(Records with scene code)
━━━━━━━━━━━━━━━━━━━━

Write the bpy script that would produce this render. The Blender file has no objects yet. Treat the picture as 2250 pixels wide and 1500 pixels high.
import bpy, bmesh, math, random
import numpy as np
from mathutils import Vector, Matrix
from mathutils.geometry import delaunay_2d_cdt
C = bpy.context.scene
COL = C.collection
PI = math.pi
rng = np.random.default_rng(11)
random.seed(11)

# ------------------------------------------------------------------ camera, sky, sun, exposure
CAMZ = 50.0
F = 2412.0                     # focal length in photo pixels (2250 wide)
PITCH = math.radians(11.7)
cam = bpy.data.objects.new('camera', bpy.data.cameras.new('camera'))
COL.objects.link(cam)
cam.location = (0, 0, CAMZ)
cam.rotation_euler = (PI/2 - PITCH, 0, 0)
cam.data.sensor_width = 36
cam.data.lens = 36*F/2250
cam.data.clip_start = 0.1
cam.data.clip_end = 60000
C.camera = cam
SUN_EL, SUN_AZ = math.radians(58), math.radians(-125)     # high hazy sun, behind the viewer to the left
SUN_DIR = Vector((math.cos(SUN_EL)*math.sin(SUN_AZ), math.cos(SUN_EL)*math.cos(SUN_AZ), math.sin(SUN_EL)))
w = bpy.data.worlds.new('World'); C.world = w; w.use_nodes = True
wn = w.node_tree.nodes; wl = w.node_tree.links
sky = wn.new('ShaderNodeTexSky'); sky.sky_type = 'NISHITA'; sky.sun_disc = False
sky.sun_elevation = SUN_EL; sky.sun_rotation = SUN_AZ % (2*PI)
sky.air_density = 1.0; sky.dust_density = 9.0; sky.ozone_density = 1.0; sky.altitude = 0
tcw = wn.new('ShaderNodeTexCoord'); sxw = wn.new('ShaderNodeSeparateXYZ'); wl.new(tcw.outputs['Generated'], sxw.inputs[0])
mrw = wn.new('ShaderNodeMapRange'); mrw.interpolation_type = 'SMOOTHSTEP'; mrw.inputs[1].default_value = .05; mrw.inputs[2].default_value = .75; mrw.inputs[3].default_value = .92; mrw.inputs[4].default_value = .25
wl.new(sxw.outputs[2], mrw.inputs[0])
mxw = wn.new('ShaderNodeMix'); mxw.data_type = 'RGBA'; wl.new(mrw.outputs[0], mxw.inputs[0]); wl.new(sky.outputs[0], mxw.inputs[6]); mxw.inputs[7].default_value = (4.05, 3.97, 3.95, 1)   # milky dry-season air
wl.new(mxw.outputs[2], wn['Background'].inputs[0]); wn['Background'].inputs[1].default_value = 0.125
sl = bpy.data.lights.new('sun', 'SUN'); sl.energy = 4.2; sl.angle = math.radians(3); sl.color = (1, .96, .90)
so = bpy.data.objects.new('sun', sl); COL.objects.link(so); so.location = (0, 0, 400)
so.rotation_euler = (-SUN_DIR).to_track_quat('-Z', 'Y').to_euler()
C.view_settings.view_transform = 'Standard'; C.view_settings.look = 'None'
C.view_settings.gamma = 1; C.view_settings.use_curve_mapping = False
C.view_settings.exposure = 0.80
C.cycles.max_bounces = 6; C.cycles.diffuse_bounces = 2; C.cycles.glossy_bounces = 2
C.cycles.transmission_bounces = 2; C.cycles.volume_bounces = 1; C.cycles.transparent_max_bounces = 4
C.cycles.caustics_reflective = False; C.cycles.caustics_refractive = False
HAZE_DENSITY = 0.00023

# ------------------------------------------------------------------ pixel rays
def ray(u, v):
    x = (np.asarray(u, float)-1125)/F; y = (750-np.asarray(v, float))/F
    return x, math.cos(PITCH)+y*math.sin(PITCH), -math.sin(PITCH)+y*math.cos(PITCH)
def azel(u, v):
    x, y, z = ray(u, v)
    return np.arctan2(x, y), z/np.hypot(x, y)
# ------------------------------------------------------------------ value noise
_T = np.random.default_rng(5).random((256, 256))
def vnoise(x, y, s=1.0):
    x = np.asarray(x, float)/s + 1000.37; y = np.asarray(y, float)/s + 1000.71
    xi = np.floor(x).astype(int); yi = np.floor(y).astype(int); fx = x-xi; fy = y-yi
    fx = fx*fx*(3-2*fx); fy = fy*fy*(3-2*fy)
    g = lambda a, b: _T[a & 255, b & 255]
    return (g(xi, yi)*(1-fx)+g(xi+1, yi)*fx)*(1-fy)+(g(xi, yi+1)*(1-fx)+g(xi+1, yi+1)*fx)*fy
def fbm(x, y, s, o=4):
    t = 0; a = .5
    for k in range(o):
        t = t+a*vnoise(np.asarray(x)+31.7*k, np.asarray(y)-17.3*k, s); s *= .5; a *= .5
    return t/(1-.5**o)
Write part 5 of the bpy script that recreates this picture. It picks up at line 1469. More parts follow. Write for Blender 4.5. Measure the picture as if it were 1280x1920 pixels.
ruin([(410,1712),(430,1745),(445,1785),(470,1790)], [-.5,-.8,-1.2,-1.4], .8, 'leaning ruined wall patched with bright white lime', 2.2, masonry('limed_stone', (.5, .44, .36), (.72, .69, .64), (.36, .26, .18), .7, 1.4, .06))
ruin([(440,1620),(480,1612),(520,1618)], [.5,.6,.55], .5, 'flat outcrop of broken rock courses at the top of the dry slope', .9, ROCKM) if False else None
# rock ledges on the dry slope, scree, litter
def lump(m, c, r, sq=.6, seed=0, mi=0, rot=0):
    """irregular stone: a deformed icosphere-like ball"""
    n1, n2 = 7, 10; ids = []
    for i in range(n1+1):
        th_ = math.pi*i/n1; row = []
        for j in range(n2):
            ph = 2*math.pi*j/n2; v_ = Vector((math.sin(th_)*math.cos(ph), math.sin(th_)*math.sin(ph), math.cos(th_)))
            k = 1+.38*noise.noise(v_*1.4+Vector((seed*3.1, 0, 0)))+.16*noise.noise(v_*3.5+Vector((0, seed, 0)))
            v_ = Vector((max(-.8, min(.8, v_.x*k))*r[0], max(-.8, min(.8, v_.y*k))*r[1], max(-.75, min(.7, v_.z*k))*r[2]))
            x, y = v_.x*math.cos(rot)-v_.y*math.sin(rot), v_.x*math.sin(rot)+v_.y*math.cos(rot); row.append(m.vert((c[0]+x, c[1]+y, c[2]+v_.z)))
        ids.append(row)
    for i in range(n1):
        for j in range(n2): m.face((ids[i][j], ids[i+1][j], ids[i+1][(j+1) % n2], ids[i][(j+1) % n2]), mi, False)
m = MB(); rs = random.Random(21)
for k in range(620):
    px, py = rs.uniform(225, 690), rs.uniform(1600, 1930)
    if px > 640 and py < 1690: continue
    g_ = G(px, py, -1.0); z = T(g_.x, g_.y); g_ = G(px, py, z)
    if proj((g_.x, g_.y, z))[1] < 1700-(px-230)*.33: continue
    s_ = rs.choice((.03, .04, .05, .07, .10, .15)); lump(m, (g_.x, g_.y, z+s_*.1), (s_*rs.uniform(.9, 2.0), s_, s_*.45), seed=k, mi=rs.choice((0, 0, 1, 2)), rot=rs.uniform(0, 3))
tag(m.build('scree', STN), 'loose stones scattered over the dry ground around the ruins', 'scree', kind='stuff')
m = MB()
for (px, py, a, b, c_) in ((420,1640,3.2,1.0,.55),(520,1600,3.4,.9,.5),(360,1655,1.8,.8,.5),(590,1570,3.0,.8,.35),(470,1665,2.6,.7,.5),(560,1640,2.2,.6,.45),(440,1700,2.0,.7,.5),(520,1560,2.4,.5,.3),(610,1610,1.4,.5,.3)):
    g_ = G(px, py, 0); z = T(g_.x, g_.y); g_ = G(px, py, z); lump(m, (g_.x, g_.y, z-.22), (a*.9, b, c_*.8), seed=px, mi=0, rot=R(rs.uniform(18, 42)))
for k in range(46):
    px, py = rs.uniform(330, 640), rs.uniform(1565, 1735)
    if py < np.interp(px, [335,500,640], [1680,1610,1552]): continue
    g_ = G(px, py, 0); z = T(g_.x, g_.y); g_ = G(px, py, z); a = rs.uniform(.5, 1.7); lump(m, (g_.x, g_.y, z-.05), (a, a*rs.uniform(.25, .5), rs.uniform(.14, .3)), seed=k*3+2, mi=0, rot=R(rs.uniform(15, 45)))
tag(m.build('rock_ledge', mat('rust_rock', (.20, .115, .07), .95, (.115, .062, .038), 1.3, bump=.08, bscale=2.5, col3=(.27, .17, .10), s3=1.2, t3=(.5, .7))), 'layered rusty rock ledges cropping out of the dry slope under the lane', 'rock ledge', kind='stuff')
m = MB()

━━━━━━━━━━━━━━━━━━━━

Task description
Give the lines again, exactly as they stand, from the beginning of the data through the line with "random.seed(11)".

Response
Write the bpy script that would produce this render. The Blender file has no objects yet. Treat the picture as 2250 pixels wide and 1500 pixels high.
import bpy, bmesh, math, random
import numpy as np
from mathutils import Vector, Matrix
from mathutils.geometry import delaunay_2d_cdt
C = bpy.context.scene
COL = C.collection
PI = math.pi
rng = np.random.default_rng(11)
random.seed(11)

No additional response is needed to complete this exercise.